The Importance of Being Able to Say ”No”

Ideas covered in this article
  
Set boundaries and define ourselves with a ”no.”
"Control" does not mean "suppression"
Trying too hard to be nice
Healthy, saner world

Affirming life is great, but sometimes we have to learn to say "no" before we can say ”yes” to life. Hearing this, we may pause, fearing that we're about to enter down a pathway of negativity. Do we really want to be negative in this way? But in fact, it may take a good measure of mental health to be able to set boundaries and define ourselves with a ”no.”

It’s a matter of affirming one's personhood. Beneath the negation there is actually a more significant affirmation of something. The point is this: there is no love and no intimacy with others unless we can first define our own boundaries. It's a matter of the most basic practical spirituality to say "no" when we need to. Then, from that position of relative strength, we can enter into relationship with another person. As strange as it may sound to our ears, loving someone may start by stepping back from them – saying "no" and defining oneself – and then finding the capacity to reach out and build an authentic bridge to that person.

Another aspect of being able to say”no” is expressing anger. It’s an emotion directly related to saying "no" to what's going on around you. Of course, we don’t need to run around blowing our stacks daily, but it’s important to be able to connect to your personal power to get angry in the right way, when the occasion calls for it. What’s needed is a container for that anger which allows you to control it. Note here that "control" does not mean "suppression" but instead "proper direction." It's a crucial distinction!

Maybe sometimes we're just trying too hard to be nice. In fact, "niceness" can be a mask for a lot of unresolved feelings, such as low self-esteem and fear. Admittedly niceness is sometimes an authentic expression of untainted love that arises out of inner strength. (And for a few very healthy people, ”niceness” may be just that virtually all of the time.) But a majority of us suffer from some degree of compulsive niceness, and often it's the way we put off dealing with life head-on. We're nice because we don't want to hurt someone's feelings, when in fact they need something else far more than having feelings protected: they need genuine human encounter that is honest and purposeful. But that takes a lot of energy, and it's risky. It's usually the safer bet just to be nice – to avoid saying "no" and standing up for yourself – and let the situation pass.

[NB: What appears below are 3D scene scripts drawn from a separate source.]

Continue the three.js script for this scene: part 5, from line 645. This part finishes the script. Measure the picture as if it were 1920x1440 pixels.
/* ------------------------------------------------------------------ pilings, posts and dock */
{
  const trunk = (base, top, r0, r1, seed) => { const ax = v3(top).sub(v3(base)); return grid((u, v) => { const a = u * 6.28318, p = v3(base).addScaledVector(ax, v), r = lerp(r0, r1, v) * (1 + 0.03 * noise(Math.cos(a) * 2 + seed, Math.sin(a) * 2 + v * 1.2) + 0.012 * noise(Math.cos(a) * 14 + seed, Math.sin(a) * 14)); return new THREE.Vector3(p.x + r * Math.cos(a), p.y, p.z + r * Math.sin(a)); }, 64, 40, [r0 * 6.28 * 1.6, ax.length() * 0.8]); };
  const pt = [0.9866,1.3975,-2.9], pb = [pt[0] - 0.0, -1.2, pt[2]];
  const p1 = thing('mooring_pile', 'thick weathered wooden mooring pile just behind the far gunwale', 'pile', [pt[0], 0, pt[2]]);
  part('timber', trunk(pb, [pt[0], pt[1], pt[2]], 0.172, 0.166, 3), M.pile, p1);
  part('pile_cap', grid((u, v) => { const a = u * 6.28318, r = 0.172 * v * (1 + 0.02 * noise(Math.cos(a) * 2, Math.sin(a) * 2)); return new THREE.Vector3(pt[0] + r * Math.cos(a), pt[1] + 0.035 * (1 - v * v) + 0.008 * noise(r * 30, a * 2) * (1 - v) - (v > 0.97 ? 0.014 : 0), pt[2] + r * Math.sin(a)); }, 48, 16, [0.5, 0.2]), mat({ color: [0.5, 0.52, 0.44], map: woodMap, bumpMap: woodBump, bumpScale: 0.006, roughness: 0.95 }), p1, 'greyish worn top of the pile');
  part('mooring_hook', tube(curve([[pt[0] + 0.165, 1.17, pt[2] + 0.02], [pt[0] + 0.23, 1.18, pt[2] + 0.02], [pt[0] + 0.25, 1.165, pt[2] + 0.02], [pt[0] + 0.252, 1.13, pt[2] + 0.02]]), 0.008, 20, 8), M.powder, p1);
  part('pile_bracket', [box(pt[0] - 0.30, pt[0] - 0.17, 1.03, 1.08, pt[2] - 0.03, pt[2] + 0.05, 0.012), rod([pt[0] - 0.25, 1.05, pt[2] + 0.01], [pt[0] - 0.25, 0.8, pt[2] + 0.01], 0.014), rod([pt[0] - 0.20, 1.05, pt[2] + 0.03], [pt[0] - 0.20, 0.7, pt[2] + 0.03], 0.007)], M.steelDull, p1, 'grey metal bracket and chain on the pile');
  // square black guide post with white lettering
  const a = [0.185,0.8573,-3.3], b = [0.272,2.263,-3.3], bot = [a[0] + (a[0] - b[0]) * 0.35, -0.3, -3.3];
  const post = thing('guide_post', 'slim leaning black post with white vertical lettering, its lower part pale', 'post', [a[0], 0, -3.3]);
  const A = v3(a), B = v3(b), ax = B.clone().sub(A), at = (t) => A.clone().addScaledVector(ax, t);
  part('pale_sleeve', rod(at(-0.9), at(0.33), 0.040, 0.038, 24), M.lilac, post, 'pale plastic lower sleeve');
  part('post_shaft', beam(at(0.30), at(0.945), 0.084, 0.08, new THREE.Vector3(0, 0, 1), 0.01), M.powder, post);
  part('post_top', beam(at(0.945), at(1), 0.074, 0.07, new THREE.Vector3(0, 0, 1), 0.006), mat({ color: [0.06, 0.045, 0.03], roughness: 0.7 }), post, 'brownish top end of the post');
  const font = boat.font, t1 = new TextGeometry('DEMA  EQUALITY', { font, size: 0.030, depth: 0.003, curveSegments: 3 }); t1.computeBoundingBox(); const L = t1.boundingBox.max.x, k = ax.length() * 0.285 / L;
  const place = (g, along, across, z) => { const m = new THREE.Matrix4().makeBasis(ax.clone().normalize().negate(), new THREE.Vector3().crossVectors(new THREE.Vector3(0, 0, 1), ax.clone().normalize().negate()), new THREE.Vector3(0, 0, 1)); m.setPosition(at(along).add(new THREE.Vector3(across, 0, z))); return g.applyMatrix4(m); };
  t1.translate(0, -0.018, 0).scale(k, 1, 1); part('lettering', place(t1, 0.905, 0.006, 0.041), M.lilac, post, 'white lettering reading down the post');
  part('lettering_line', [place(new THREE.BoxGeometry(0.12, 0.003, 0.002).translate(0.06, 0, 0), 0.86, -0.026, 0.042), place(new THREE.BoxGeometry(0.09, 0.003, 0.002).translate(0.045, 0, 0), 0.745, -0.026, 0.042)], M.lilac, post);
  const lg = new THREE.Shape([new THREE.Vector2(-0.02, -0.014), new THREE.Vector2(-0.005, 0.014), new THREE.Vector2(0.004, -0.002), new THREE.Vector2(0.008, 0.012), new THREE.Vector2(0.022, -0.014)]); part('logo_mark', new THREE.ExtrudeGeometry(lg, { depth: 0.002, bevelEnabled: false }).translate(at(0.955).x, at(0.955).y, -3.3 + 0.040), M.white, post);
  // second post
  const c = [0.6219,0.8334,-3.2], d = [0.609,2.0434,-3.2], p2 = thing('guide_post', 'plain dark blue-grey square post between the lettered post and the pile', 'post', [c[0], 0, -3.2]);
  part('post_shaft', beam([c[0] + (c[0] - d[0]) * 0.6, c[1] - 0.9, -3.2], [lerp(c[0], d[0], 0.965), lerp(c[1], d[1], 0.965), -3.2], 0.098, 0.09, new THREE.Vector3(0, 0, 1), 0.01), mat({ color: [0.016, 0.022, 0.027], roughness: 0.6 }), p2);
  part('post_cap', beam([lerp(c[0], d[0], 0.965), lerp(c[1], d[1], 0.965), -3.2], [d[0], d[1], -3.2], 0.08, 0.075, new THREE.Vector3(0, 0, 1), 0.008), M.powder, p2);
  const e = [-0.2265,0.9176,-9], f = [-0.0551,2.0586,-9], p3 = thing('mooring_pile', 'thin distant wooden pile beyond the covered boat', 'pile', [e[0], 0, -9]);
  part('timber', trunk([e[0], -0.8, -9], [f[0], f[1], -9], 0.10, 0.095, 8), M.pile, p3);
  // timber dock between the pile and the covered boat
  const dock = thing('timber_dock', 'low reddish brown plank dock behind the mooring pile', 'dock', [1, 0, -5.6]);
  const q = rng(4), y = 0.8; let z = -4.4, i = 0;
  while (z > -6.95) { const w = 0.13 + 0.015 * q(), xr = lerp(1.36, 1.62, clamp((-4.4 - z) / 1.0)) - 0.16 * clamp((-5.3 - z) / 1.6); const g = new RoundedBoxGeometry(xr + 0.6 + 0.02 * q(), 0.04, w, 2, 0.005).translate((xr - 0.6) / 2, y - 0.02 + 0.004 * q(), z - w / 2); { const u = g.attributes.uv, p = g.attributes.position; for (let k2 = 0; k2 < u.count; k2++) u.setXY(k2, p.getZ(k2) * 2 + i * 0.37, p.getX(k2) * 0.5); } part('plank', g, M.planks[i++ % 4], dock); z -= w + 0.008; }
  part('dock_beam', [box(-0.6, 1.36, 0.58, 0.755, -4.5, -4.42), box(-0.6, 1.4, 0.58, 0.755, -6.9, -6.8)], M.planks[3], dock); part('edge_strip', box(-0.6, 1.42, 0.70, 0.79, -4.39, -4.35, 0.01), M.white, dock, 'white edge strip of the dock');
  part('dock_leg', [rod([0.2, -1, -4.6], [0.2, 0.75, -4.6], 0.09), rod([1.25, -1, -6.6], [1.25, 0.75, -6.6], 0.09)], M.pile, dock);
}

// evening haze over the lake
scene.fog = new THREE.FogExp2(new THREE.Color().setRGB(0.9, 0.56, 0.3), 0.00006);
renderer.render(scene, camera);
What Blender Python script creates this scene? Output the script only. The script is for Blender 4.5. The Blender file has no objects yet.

So, if we follow a philosophy that isn’t afraid to say ”no,” what kind of people would we become? What kind of world would we have if it were populated by individuals who were able consciously to get angry, to say "no," and to even occasionally to tell people to "Go to hell"? In many, many ways it would be a healthy, saner world – perhaps even one with less antagonism and negativity, simply because we would have less bottled up and repressed energy leaking out in insidious ways. Of course, the key to this kind of practical spirituality is to stay in touch with something positive and life-affirming, even when circumstances challenge us to say ”no.”